In questa contingenza difendere l’Ente Parco è l’unico modo per tenere in vita il grande progetto dell’Appia
Io credo, dunque, che noi tutti saremmo lieti un giorno di vedere lo Stato arrogarsi il diritto di creare un Parco nazionale Archeologico, magari esteso a tutto il percorso dell’ Appia fino a Brindisi.
Ma fino quando ciò non sarà, si ringrazino coloro che dalla politica locale, e siamo nell’88 e nel '97, seppero dare alle istanze della cultura una concreta risposta con la area protetta regionale.

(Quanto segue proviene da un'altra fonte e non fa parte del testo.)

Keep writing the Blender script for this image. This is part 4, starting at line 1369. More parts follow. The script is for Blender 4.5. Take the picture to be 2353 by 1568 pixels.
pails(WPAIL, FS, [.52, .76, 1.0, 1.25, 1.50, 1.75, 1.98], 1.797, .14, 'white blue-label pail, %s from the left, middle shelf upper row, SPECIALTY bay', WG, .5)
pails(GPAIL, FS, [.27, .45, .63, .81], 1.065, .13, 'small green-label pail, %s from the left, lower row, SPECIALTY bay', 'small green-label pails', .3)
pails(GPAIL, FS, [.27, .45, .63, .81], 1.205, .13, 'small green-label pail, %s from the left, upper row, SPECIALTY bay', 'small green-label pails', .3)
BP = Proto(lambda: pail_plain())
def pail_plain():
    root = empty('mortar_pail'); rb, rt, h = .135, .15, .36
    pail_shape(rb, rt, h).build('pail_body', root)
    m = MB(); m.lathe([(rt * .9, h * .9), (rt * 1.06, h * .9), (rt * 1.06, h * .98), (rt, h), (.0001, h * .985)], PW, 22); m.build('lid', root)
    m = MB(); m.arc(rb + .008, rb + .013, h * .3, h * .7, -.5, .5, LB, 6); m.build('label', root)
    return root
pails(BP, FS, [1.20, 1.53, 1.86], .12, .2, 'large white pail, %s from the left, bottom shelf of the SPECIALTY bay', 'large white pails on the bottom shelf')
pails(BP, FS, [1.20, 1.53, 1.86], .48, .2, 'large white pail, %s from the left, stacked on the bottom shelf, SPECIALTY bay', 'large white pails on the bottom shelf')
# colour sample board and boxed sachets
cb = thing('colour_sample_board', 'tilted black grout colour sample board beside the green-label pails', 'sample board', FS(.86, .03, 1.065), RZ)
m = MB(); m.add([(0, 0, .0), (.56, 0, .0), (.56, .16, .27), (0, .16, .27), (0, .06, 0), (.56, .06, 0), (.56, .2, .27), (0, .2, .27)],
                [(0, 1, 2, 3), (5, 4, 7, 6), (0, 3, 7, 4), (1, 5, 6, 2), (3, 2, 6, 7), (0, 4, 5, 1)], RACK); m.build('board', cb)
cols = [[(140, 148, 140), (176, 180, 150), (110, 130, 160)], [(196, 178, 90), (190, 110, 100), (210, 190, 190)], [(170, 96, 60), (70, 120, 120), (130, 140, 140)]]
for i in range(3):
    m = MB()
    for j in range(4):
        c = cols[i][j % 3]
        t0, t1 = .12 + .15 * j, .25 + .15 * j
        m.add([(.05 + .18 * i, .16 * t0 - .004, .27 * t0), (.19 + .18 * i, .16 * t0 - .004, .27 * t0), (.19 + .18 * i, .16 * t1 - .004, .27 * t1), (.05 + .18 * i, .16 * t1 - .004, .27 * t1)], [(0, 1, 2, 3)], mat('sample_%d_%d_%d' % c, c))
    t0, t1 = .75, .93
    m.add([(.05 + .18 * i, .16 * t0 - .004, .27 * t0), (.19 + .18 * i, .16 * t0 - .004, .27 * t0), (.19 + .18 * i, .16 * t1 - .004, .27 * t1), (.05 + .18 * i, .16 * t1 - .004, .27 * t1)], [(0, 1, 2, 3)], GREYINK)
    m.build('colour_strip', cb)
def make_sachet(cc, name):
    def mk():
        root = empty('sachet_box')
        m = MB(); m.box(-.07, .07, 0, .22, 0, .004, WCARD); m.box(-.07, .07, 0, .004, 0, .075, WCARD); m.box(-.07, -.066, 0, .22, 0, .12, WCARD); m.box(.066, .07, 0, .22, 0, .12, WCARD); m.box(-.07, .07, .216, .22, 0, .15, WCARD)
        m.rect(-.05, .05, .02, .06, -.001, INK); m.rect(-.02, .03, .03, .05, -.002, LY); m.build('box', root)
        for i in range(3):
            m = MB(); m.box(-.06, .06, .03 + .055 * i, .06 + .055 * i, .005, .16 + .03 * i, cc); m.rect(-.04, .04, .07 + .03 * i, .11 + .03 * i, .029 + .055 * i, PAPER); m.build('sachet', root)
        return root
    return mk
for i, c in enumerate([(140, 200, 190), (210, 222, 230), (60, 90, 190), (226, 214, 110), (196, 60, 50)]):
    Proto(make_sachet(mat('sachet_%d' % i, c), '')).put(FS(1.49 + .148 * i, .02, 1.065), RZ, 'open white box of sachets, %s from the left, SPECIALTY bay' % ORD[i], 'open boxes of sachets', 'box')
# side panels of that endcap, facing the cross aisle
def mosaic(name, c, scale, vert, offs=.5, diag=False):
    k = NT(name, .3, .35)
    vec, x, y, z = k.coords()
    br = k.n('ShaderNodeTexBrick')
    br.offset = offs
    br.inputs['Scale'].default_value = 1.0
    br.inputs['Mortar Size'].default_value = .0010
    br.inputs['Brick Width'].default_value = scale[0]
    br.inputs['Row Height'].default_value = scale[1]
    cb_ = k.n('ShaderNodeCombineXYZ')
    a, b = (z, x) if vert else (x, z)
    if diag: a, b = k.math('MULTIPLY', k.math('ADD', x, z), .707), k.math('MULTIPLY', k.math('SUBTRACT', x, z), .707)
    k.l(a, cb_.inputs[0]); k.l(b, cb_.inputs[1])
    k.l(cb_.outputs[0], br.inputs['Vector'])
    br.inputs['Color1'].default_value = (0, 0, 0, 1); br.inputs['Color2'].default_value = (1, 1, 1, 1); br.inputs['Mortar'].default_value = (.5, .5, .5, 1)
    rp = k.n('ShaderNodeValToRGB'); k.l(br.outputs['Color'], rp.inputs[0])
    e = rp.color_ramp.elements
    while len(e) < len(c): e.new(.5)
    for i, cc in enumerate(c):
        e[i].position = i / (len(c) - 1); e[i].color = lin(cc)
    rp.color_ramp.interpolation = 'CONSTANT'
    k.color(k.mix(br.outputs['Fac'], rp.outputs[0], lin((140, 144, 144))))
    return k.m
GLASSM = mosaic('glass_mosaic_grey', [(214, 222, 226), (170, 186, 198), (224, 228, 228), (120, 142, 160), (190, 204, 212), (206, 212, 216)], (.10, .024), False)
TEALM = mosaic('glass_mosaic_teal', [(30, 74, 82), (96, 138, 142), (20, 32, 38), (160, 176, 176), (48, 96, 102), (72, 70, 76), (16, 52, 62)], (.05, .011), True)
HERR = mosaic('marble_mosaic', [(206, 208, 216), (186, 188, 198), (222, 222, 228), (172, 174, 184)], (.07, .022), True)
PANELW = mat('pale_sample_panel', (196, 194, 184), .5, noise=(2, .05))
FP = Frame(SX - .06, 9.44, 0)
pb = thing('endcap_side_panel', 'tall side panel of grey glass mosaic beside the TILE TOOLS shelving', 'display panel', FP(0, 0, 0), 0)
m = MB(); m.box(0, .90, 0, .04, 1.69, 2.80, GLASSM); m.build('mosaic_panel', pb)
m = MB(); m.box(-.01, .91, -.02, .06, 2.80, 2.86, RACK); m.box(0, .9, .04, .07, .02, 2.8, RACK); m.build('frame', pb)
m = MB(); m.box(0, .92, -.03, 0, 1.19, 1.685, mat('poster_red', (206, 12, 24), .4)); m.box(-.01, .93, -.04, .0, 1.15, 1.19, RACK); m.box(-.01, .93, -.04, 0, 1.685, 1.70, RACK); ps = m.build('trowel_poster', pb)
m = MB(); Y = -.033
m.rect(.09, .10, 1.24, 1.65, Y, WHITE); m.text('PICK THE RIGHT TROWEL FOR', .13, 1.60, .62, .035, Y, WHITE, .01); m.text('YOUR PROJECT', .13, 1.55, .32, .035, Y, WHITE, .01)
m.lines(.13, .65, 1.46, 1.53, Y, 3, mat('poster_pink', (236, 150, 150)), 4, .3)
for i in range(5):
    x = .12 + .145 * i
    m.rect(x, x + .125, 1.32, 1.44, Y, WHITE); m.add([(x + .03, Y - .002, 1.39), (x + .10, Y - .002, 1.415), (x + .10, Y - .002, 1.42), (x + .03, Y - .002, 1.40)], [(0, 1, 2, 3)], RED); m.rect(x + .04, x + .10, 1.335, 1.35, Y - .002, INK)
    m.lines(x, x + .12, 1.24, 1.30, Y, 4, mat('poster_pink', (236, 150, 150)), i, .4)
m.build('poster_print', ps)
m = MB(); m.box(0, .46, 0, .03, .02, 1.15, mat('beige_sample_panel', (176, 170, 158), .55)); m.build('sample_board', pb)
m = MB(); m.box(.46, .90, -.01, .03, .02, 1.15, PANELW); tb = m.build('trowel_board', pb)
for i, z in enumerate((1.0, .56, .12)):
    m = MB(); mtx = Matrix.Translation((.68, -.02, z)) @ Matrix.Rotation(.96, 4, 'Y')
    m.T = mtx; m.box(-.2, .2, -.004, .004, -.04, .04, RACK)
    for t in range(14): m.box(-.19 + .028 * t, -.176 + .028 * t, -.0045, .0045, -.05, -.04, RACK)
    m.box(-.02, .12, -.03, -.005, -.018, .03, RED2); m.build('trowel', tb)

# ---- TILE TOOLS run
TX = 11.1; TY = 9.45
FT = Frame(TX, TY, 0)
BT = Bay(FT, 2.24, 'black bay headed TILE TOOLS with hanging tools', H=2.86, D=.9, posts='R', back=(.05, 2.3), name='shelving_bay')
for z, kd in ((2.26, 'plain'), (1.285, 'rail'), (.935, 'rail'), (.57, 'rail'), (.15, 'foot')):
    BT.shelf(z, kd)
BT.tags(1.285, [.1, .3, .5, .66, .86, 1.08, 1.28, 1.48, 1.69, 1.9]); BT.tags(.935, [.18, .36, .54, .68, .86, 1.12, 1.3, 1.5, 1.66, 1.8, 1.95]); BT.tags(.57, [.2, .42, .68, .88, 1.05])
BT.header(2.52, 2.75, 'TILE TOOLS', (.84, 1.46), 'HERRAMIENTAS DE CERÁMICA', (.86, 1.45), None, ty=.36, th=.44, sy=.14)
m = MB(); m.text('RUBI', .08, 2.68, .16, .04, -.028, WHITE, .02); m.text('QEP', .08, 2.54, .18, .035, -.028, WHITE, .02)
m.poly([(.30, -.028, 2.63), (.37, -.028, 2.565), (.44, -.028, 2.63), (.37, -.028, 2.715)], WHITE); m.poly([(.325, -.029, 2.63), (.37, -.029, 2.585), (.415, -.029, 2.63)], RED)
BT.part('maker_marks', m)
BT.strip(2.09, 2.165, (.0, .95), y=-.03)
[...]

Si prenda atto che tutti coloro che la hanno gestita nel tempo, e come tecnici e come Consiglieri e come Presidenti ed ora Commissari, sono stati all'altezza della situazione.
E che più di questo non si poteva fare. O meglio non potevano andare oltre i limiti della classe politica che ci governa.
Nel Parco dell’Appia, grazie a Dio, non ci si è racchiusi in una visione meramente naturalistica, come purtroppo è avvenuto in altre aree protette urbane e suburbane. Che pure sono state un atto politico ed urbanistico che ha messo Roma in grado di competere in assoluto con qualunque altra metropoli, ampliando l’offerta turistica in un sofisticato e vincente settore del turismo lento ed approfondito.
Ventiquattromila ettari di aree protette, mai apprezzate nel loro immenso potenziale, che oggi vivacchiano in una strategia perversa che le abbandona sotto un velo di oblio, accompagnato da riduttive politiche di gestioni meramente naturalistiche.
Una ragione in più per dare sostegno ai compiti ed alle funzioni dell’Ente Parco dell’Appia, affinché sia esempio positivo di gestione e di visione urbanistica per le altre irrinunciabili aree protette, tra le quali massima Veio.